GIVEN REQUEST :: Collect each line holding the string "script".

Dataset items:
===

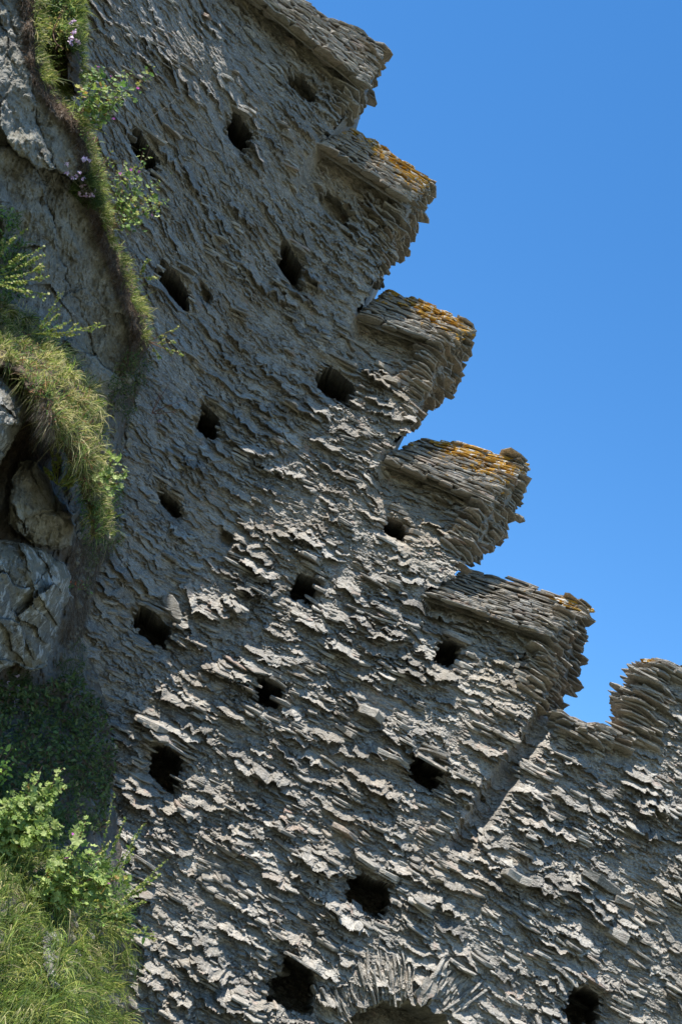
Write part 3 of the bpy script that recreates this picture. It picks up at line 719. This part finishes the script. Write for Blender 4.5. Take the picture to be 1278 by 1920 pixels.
def lobed(k):
    if k == 'mallow':
        th = np.linspace(-math.pi*.92, math.pi*.92, 13); rr = np.where(np.arange(13) % 2 == 0, 1.0, .68); rr = rr*(1-.12*np.abs(th)/3)
        x = np.cos(th)*rr; y = np.sin(th)*rr; z = .22*rr**2*np.where(np.arange(13) % 2 == 0, 1, .3)
    elif k == 'oval':
        x = np.array([0, .25, .65, 1.0, .65, .25]); y = np.array([0, .22, .2, 0, -.2, -.22]); z = np.array([0, .08, .05, -.15, .05, .08])
    else:
        th = np.arange(6)*math.pi/3; x = np.cos(th); y = np.sin(th); z = .15*np.ones(6)
    return np.stack([x, y, z], -1)
def leaves(mb, P, Nrm, size, colr, kind='oval', r=rng):
    tp = lobed(kind); n = len(P); m = len(tp)
    Nn = norm(Nrm); a = norm(np.cross(Nn, r.normal(0, 1, (n, 3)))); b = np.cross(Nn, a)
    V = P[:, None]+size[:, None, None]*(tp[None, :, :1]*a[:, None]+tp[None, :, 1:2]*b[:, None]+tp[None, :, 2:]*Nn[:, None])
    ctr = P[:, None] + (size[:, None, None]*.5*a[:, None] if kind == 'oval' else 0) - (size[:, None, None]*.06*Nn[:, None] if kind == 'oval' else 0)
    V = np.concatenate([ctr, V], 1).reshape(-1, 3)
    b0 = (np.arange(n)*(m+1))[:, None]; idx = []
    rng_ = range(m) if kind != 'mallow' else range(m-1)
    for i in rng_: idx.append(b0+np.array([[0, 1+i, 1+(i+1) % m]]))
    F = np.concatenate(idx, 1).reshape(-1)
    c = np.repeat(colr, m+1, 0); c = np.concatenate([c, np.ones((len(c), 1))], 1)
    mb.add(V, [3]*(len(F)//3), F, c)
def tube(mb, pts, r0, r1, col):
    pts = np.asarray(pts); n = len(pts); k = 4; V = []
    for i in range(n):
        d = pts[min(i+1, n-1)]-pts[max(i-1, 0)]; d = d/np.linalg.norm(d)
        a = np.cross(d, [0.3, .9, .1]); a /= np.linalg.norm(a); b = np.cross(d, a); rr = lerp(r0, r1, i/(n-1))
        for j in range(k): t = j*2*math.pi/k; V.append(pts[i]+rr*(a*math.cos(t)+b*math.sin(t)))
    idx = []
    for i in range(n-1):
        for j in range(k): idx += [i*k+j, i*k+(j+1) % k, (i+1)*k+(j+1) % k, (i+1)*k+j]
    mb.add(V, [4]*((n-1)*k), idx, (*col, 1))
def pick(r, pal, n, w_=None, var=.15):
    pal = np.array(pal); i = r.choice(len(pal), n, p=w_); return np.clip(pal[i]*(1+r.normal(0, var, (n, 1))), .01, .9)
def sample(poly, n, r, edge=None):
    P = np.array(poly, float); lo, hi = np.maximum(P.min(0), (-70, -80)), np.minimum(P.max(0), (1300, 2000)); out = []
    tot = 0
    while tot < n:
        q_ = r.uniform(lo, hi, (n, 2)); q_ = q_[inside(q_[:, 0], q_[:, 1], poly)]; out.append(q_); tot += len(q_)
    return np.concatenate(out)[:n]
def surf_y(Q):
    best = bank_y(Q[:, 0], Q[:, 1])
    for (gx_, gy_, Y, m) in SURF:
        i = ((Q[:, 1]-gy_[0, 0])/2).astype(int); j = ((Q[:, 0]-gx_[0, 0])/2).astype(int)
        ok = (i >= 0) & (i < Y.shape[0]) & (j >= 0) & (j < Y.shape[1]); i = np.clip(i, 0, Y.shape[0]-1); j = np.clip(j, 0, Y.shape[1]-1)
        ok &= m[i, j]; best = np.where(ok, np.minimum(best, Y[i, j]), best)
    return best
def surf_many(Q, back=0.0): return at(Q[:, 0], Q[:, 1], surf_y(Q)+back)
def dirs(n, main, spread, r): return norm(np.array(main)[None]+r.normal(0, spread, (n, 3)))
GREEN = [(.06, .10, .018), (.12, .18, .03), (.22, .27, .055), (.32, .33, .08), (.48, .42, .20)]

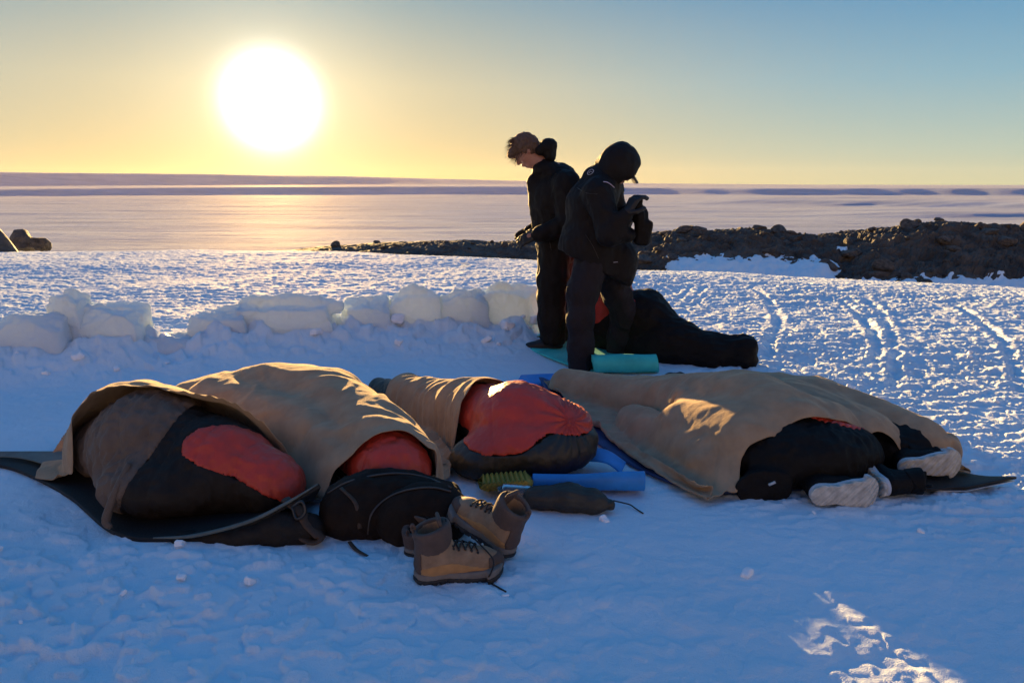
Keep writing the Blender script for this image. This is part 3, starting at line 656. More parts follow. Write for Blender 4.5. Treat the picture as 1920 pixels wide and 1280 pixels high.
CAPS1 = [((-1.90, 3.32, .13), (-1.60, 3.17, .19), .14, .235), ((-1.60, 3.17, .19), (-1.25, 3.02, .15), .235, .19), ((-1.25, 3.02, .15), (-1.0, 2.93, .105), .19, .13)]
CAPS2 = [((-1.78, 4.02, .10), (-1.30, 3.98, .15), .13, .19), ((-1.30, 3.98, .15), (-1.0, 3.80, .155), .19, .20), ((-1.0, 3.80, .155), (-.72, 3.42, .14), .20, .18), ((-.72, 3.42, .14), (-.52, 3.05, .12), .18, .165)]
CAPS3 = [((-.85, 4.62, .06), (-.45, 4.15, .09), .07, .11), ((-.45, 4.15, .09), (-.14, 3.75, .14), .11, .155), ((-.14, 3.72, .15), (.03, 3.48, .19), .17, .195), ((.03, 3.48, .19), (.225, 3.41, .165), .195, .17)]
CAPS4 = [((.36, 4.66, .06), (.66, 4.40, .06), .07, .09), ((.66, 4.40, .06), (1.0, 3.98, .10), .09, .15), ((1.0, 3.98, .10), (1.22, 3.55, .16), .17, .21), ((1.22, 3.55, .16), (1.30, 3.34, .14), .21, .19), ((1.25, 3.42, .16), (1.45, 3.38, .14), .2, .16)]
CAPS5 = [((1.05, 4.45, .06), (1.35, 4.12, .10), .07, .15), ((1.35, 4.12, .10), (1.62, 3.82, .13), .15, .16), ((1.62, 3.82, .13), (1.94, 3.42, .09), .16, .11)]
def quilt(seed, axis, pitch, amp, fold=.006):
    ax = np.array(axis, float); ax /= np.linalg.norm(ax)
    def f(V, N):
        s = V@ax; q = (s/pitch)+.10*n3(V*5, seed)
        baf = np.abs(np.sin(math.pi*q))**.45
        return amp*(baf-.7)+fold*fb3(V*np.array([13, 13, 13]), 3, seed+2)+fold*.9*(1-2*np.abs(n3(V*np.array([22, 22, 9]), seed+7)))
    return f
def bag_sdf(caps, h=.0078, pad=.12, k=.07, extra=()):
    pts = np.array([c[0] for c in caps]+[c[1] for c in caps]); r = max(max(c[2], c[3]) for c in caps)
    lo = pts.min(0)-r-pad; hi = pts.max(0)+r+pad; lo[2] = max(lo[2], -.06); s = SDF(lo, hi, h)
    for a, b, ra, rb in caps: s.cap(a, b, ra, rb, k)
    for e in extra: s.ell(*e, k=k)
    return s
def region(s, f, grow=.004):
    c = s.copy(); c.F = np.maximum(s.F-.002, f(s.X, s.Y, s.Z)+0*s.F-.001).astype(np.float32); return c
def rest_of(s, *fs):
    c = s.copy()
    for f in fs: c.F = np.maximum(c.F, -(f(s.X, s.Y, s.Z)+0*s.F)-.001).astype(np.float32)
    return c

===

PROBLEM SOLUTION ::
Write part 3 of the bpy script that recreates this picture. It picks up at line 719. This part finishes the script. Write for Blender 4.5. Take the picture to be 1278 by 1920 pixels.
Keep writing the Blender script for this image. This is part 3, starting at line 656. More parts follow. Write for Blender 4.5. Treat the picture as 1920 pixels wide and 1280 pixels high.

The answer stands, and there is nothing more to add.